The practical effect of the Act is that, in 2019, an individual can give, during life or at death, up to $11,400,000, and a married couple can give up to $22,800,000, to anyone (including grandchildren) without incurring any federal transfer tax. This opportunity, however, expires on December 31, 2025, when the exemption reverts to pre-Act levels of $5,000,000, indexed for inflation (note, however, that numerous Democratic presidential candidates propose to decrease the exemption and increase federal transfer tax rates prior to their scheduled expiration).

Depending on your current circumstances, it may be advisable to give assets to your children (or grandchildren) now so that those assets and the growth thereon are not subject to a federal estate (or GST) tax of 40% at your death. You could give almost any appreciating asset such as marketable securities, business interests or a vacation home, and forgive loans owed to you. Even if you do not wish to make any gifts now, it could make sense to simply allocate your temporarily inflated GST tax exemption amount to trusts you have created that could be subject to GST tax.

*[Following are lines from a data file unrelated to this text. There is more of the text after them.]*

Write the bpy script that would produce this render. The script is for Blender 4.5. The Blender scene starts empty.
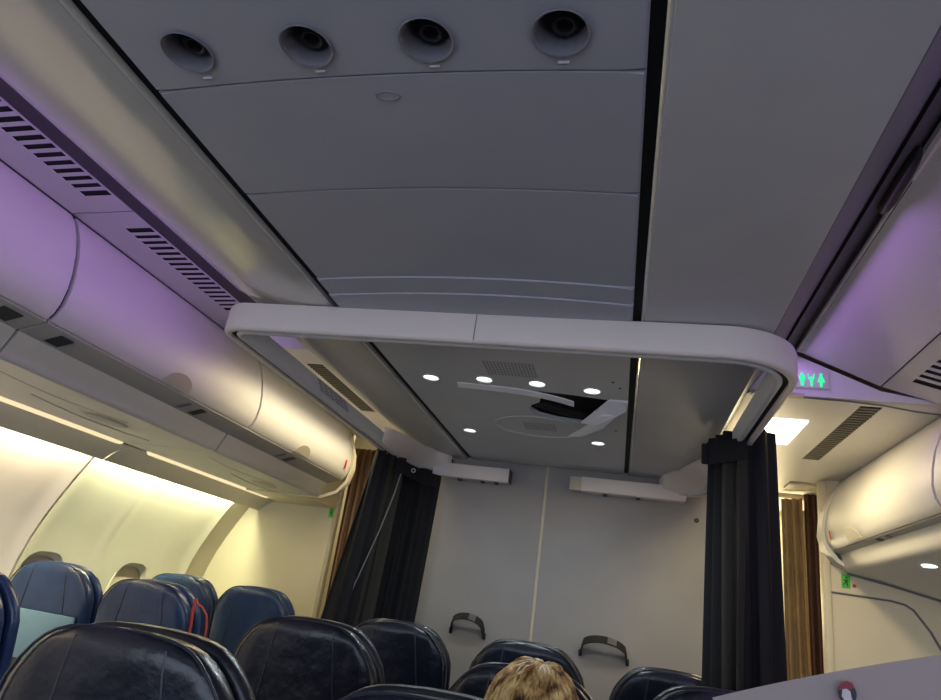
import bpy, bmesh, math, random
from mathutils import Vector, Matrix
random.seed(7)
sc = bpy.context.scene
COL = sc.collection
PI = math.pi

# ------------------------------------------------------------------ materials
def mat(name, col, rough=.5, metal=0., bump=0., bscale=60., var=0., vscale=6., coat=0., stretch=None, spec=.5):
    m = bpy.data.materials.new(name); m.use_nodes = True
    nt = m.node_tree; b = nt.nodes['Principled BSDF']
    b.inputs['Base Color'].default_value = (*col, 1)
    b.inputs['Roughness'].default_value = rough
    b.inputs['Metallic'].default_value = metal
    b.inputs['Specular IOR Level'].default_value = spec
    if coat: b.inputs['Coat Weight'].default_value = coat; b.inputs['Coat Roughness'].default_value = .15
    tc = nt.nodes.new('ShaderNodeTexCoord'); mp = nt.nodes.new('ShaderNodeMapping')
    nt.links.new(tc.outputs['Object'], mp.inputs['Vector'])
    if stretch: mp.inputs['Scale'].default_value = stretch
    if bump:
        n = nt.nodes.new('ShaderNodeTexNoise'); n.inputs['Scale'].default_value = bscale; n.inputs['Detail'].default_value = 4
        bp = nt.nodes.new('ShaderNodeBump'); bp.inputs['Strength'].default_value = bump; bp.inputs['Distance'].default_value = .01
        nt.links.new(mp.outputs['Vector'], n.inputs['Vector'])
        nt.links.new(n.outputs['Fac'], bp.inputs['Height']); nt.links.new(bp.outputs['Normal'], b.inputs['Normal'])
    if var:
        n = nt.nodes.new('ShaderNodeTexNoise'); n.inputs['Scale'].default_value = vscale; n.inputs['Detail'].default_value = 3
        r = nt.nodes.new('ShaderNodeValToRGB')
        r.color_ramp.elements[0].position = .3; r.color_ramp.elements[1].position = .7
        r.color_ramp.elements[0].color = (*[c*(1-var) for c in col], 1)
        r.color_ramp.elements[1].color = (*[min(1, c*(1+var)) for c in col], 1)
        nt.links.new(mp.outputs['Vector'], n.inputs['Vector'])
        nt.links.new(n.outputs['Fac'], r.inputs['Fac']); nt.links.new(r.outputs['Color'], b.inputs['Base Color'])
    return m
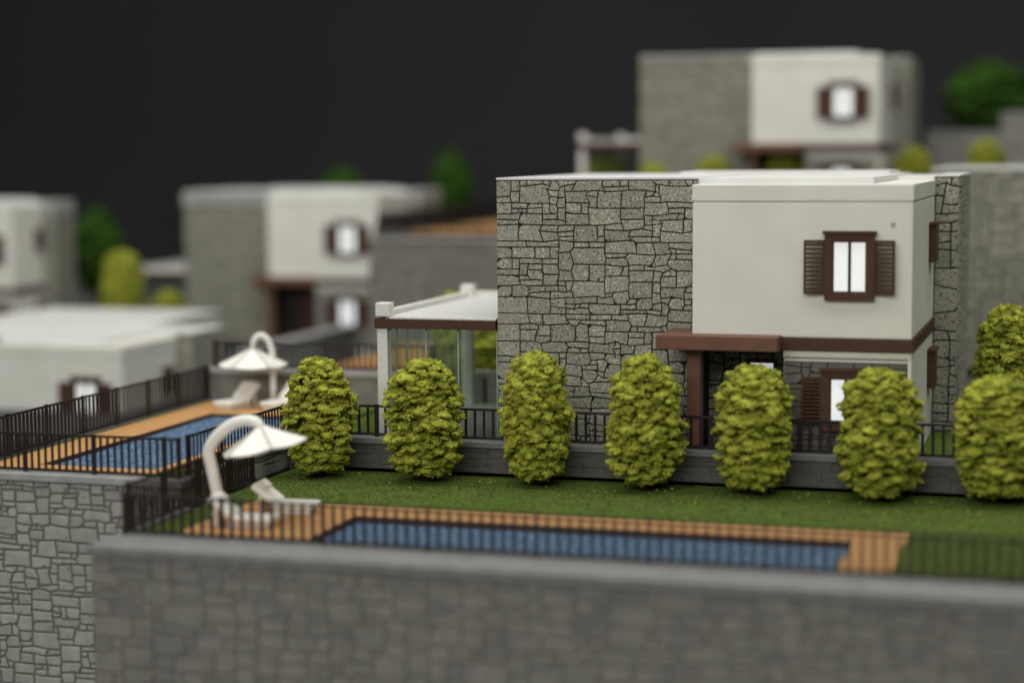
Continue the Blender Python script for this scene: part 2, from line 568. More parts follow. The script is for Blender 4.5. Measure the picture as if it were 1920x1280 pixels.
# terrace retaining wall: single stones
w = thing('retaining_wall', 'grey rubble stone wall at far left below the raised pool terrace', 'wall', (0, 0, 0))
bx('wall_core', M['grout_grey'], (-23.2, -17.7, 34.68, 34.94, -9, 0.46), w)
tw = stone_polys(5.5, 4.75, CW * .88, CH * .92, 5, .042)
tw.sort(key=lambda p: -abs(sum(p[k - 1][0] * p[k][1] - p[k][0] * p[k - 1][1] for k in range(len(p)))))
stones_single(tw[:300], .04, .016, 4, plane_front(-23.2, 34.68, -4.29), M['stone_grey'], w)
if tw[300:]:
    mesh_obj('stone_facing', stones_joined('stone_facing', tw[300:], .04, .016, 4, plane_front(-23.2, 34.68, -4.29), M['stone_grey']), w)['kind'] = 'stuff'
bx('coping', M['coping_light'], (-23.25, -17.62, 34.56, 34.99, 0.46, 0.62), w, bevel=0.025)
w = thing('terrace_wall', 'short grey side wall of the raised terrace facing the near lawn', 'wall', (0, 0, 0))
bx('wall_core', M['grout_grey'], (-17.94, -17.74, 35.0, 40.28, -0.9, 0.5), w)
mesh_obj('stone_facing', stones_joined('stone_facing', stone_polys(5.2, .5, CW * 1.2, CH, 15, .03), .04, .012, 3,
                                       plane_right(-17.74, 35.02, 0.0), M['stone_grey']), w)['kind'] = 'stuff'
bx('coping', M['coping'], (-17.98, -17.64, 35.0, 40.28, 0.5, 0.63), w, bevel=0.02)
# low wall before the house
w = thing('garden_wall', 'low dark stone wall behind the row of lime shrubs', 'wall', (0, 0, 0))
bx('wall_core', M['low_stone'], (-17.63, 9, 40.05, 40.34, 0.085, 0.66), w)
mesh_obj('stone_facing', stones_joined('stone_facing', stone_polys(19.5, .57, CW * 1.3, CH * .85, 25, .016), .024, .008, 3,
                                       plane_front(-17.63, 40.05, 0.087), M['low_stone']), w)['kind'] = 'stuff'
bx('shadow_gap_strip', M['grout'], (-17.63, 9, 40.2, 40.34, -0.4, 0.084), w)  # near-black set-back strip added for the shadow gap under the wall
bx('coping', M['coping'], (-17.63, 9, 39.97, 40.36, 0.66, 0.80), w, bevel=0.02)
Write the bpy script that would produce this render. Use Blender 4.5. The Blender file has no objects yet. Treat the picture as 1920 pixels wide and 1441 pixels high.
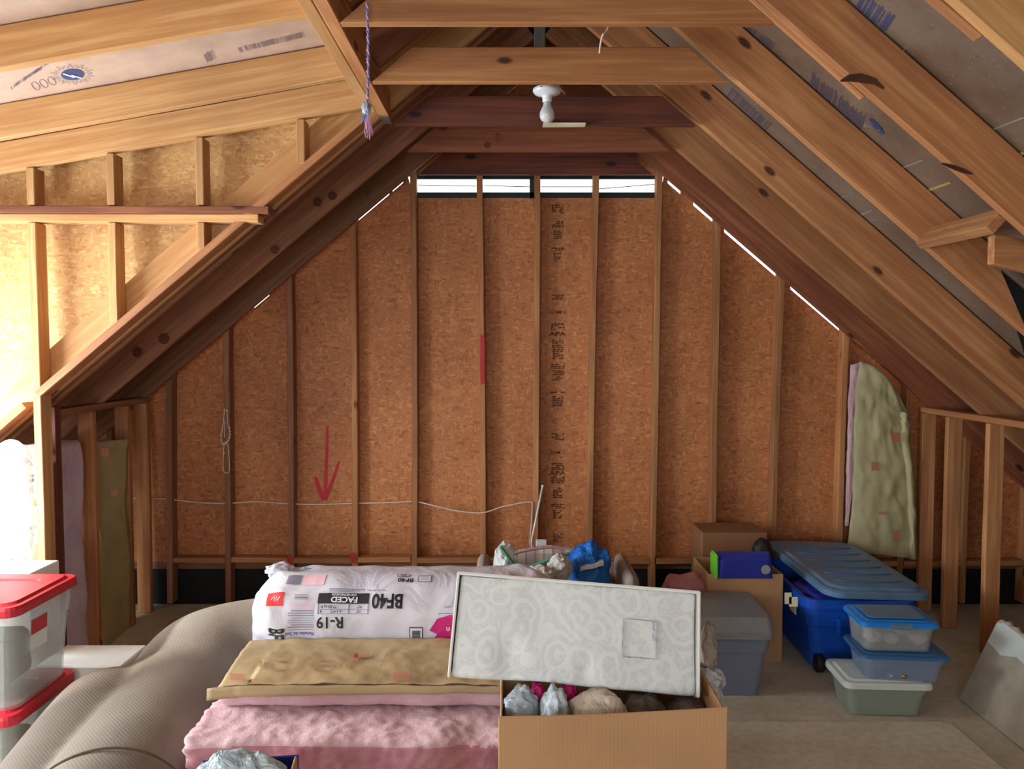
import bpy, bmesh, math, random
from mathutils import Vector, Matrix, noise
random.seed(7)
C = bpy.context.scene.collection
SC = bpy.context.scene
PI = math.pi

# ---------------------------------------------------------------- camera
CH = 1.76                      # eye height
PITCH = math.radians(2.76)
F = 1450.0
cam = bpy.data.cameras.new('camera'); co = bpy.data.objects.new('camera', cam); C.objects.link(co)
cam.sensor_width = 36; cam.lens = F/1920*36; cam.clip_start = .05
co.location = (0, 0, CH); co.rotation_euler = (PI/2-PITCH, 0, 0)
SC.camera = co

# ---------------------------------------------------------------- world, lights, exposure
SC.view_settings.view_transform = 'Standard'; SC.view_settings.look = 'None'
SC.view_settings.gamma = 1; SC.view_settings.use_curve_mapping = False
SC.view_settings.exposure = 0.0
SC.cycles.max_bounces = 8
w = bpy.data.worlds.new('sky'); SC.world = w; w.use_nodes = True
w.node_tree.nodes['Background'].inputs[0].default_value = (.86, .93, 1, 1)
w.node_tree.nodes['Background'].inputs[1].default_value = 2.2

def area(name, loc, rot, sx, sy, power, col):
    l = bpy.data.lights.new(name, 'AREA'); l.shape = 'RECTANGLE'; l.size = sx; l.size_y = sy
    l.energy = power; l.color = col
    o = bpy.data.objects.new(name, l); C.objects.link(o); o.location = loc; o.rotation_euler = rot
    return o
# daylight through the dormer window (left) and the window behind the viewer, plus an added left fill
area('dormer_window_daylight', (-3.22, 2.9, 1.35), (0, -PI/2, 0), 1.1, 1.5, 126, (.88, .95, 1))
area('near_left_fill', (-3.22, .0, 1.45), (0, -PI/2, 0), 1.0, 2.0, 38, (.88, .95, 1))  # fill lamp added at an unseen, made-up near window
area('rear_window_daylight', (-.7, -2.45, 1.75), (PI/2, 0, 0), 1.8, 1.3, 60, (.88, .95, 1))
sun = bpy.data.lights.new('sun', 'SUN'); sun.energy = 5.5; sun.angle = math.radians(2.5); sun.color = (1, .96, .9)
so = bpy.data.objects.new('sun', sun); C.objects.link(so)
AZ, EL = math.radians(35), math.radians(30)
so.rotation_euler = Vector((math.cos(AZ)*math.cos(EL), math.sin(AZ)*math.cos(EL), -math.sin(EL))).to_track_quat('-Z', 'Y').to_euler()

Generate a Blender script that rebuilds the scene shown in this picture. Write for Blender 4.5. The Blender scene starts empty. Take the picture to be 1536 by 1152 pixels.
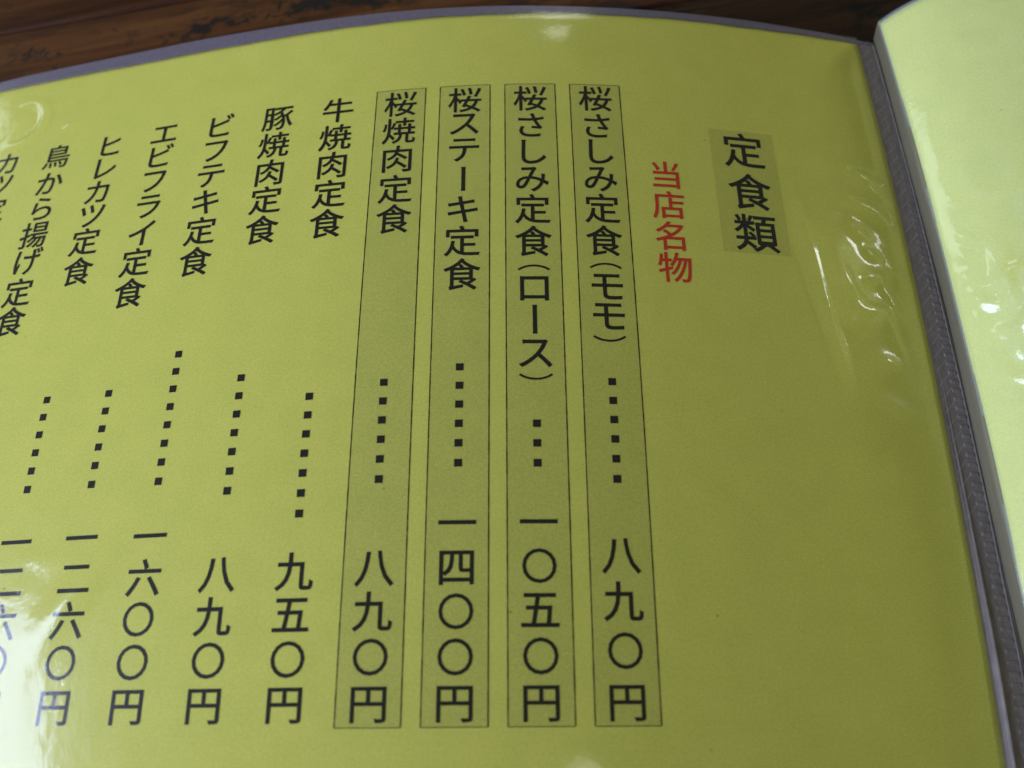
import bpy, math, random
import numpy as np
from mathutils import Matrix, Vector, noise

random.seed(7)
SC = bpy.context.scene
COL = SC.collection

# ------------------------------------------------------------------ frame of reference
# menu frame: millimetres on the open book; world: metres, table top at z = 0
BE = math.atan(.0846)
WM = np.array([[math.cos(BE), 0, math.sin(BE)], [0, 1, 0], [-math.sin(BE), 0, math.cos(BE)]])
LIFT = np.array([0, 0, 26.0])
def world(p):
    return (np.asarray(p) @ WM.T + LIFT) * .001
def wdir(d):
    d = np.array(d, float); d /= np.linalg.norm(d)
    return WM @ d

# ------------------------------------------------------------------ camera
cam_d = bpy.data.cameras.new('camera')
cam = bpy.data.objects.new('camera', cam_d); COL.objects.link(cam)
CAMP = np.array([-22.8834, -134.0086, 154.8149])
ex, ey, ez = .37885969, -.02255909, -.00690611
def rotxyz(a, b, c):
    cx, cy, cz = math.cos(a), math.cos(b), math.cos(c); sx, sy, sz = math.sin(a), math.sin(b), math.sin(c)
    Rx = np.array([[1, 0, 0], [0, cx, -sx], [0, sx, cx]]); Ry = np.array([[cy, 0, sy], [0, 1, 0], [-sy, 0, cy]])
    Rz = np.array([[cz, -sz, 0], [sz, cz, 0], [0, 0, 1]])
    return Rz @ Ry @ Rx
RW = WM @ rotxyz(ex, ey, ez)
pw = world(CAMP)
M4 = Matrix.Identity(4)
for i in range(3):
    for j in range(3): M4[i][j] = RW[i, j]
    M4[i][3] = pw[i]
cam.matrix_world = M4
cam_d.sensor_width = 36; cam_d.lens = 36 * 1294.07 / 1536
cam_d.clip_start = .01; cam_d.clip_end = 50
cam_d.dof.use_dof = True; cam_d.dof.focus_distance = .176; cam_d.dof.aperture_fstop = 12.5
SC.camera = cam

# ------------------------------------------------------------------ light
SC.view_settings.view_transform = 'Standard'; SC.view_settings.look = 'None'
SC.view_settings.exposure = 0; SC.view_settings.gamma = 1
w = bpy.data.worlds.new('World'); SC.world = w; w.use_nodes = True
bg = w.node_tree.nodes['Background']; bg.inputs[0].default_value = (1.0, .95, .38, 1)
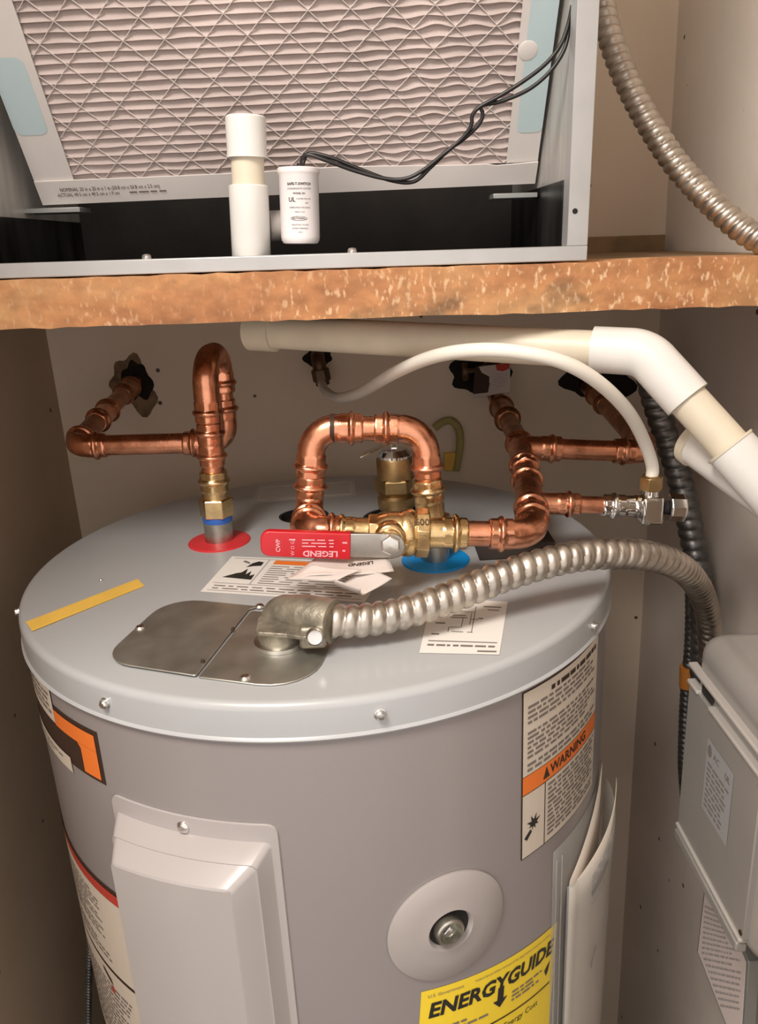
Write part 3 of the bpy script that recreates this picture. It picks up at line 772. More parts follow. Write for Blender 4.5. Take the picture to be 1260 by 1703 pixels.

At the state level, there are certain quirks in the tax law that make reviewing your estate plan now even more compelling, including:

  1. State Estate Taxes. In most states that have a state estate tax, the state exemption amount is tied to the considerably lower pre-Act federal amount. It is common for an estate plan drafted prior to the Act to create a trust funded with the full federal exemption amount. Due to the differential in the federal and applicable state exemption amounts, this could have unintended consequences. For example, in a NY decedent’s estate, this could cause an unanticipated NY state estate tax of approximately $1,290,800!
  2. No State Portability. As under prior law, the Act provides that a surviving spouse can elect to use his or her last predeceased spouse’s unused federal estate (but not GST) exemption amount. This is commonly referred to as “portability.” No states other than MD and HI have portability with respect to their own estate tax exemption amounts. While it is very common for a spouse to simply leave everything to his or her surviving spouse, it is important to consider that the state estate tax exemption amount of the first spouse to die will be permanently lost. The practical consequence is that, to the extent that that amount is remaining at the surviving spouse’s death, such amount - and all appreciation thereon since the first spouse’s death - will be subject to state estate tax. With proper planning, this can easily be avoided.
  3. State Gift Tax. CT imposes its own gift tax with respect to gifts of real estate and tangible property situated in CT. No other state does this. A CT resident looking to use his or her enhanced federal gift tax amount this year should consider using assets located outside of CT or limiting the gift to the current CT estate tax exemption amount, which is $3,600,000. Alternatively, he or she could wait, as the CT exemption amount is set to increase gradually and equal the federal estate tax exemption amount on January 1, 2023.
  4. NY Estate Tax Cliff. NY law has what is known as the estate tax “cliff.” If a NY decedent’s taxable estate exceeds the NY estate tax exemption amount ($5,740,000 in 2019) by more than 5%, the decedent’s entire taxable estate is subject to NY estate tax. For example, if a NY resident dies in 2019 with a NY taxable estate of $5,740,000, no NY estate tax is imposed, but, if the same taxable estate were increased to $6,027,000 (105% of the 2019 exemption amount), then the estate would incur a NY estate tax of approximately $514,040.

In light of these and other considerations, we recommend that you revisit your estate plan, especially if it includes formula clauses that tie the size of trusts or other bequests to the federal or state exemption amounts, to ensure it is consistent with your expectations and reflects the most efficient tax planning.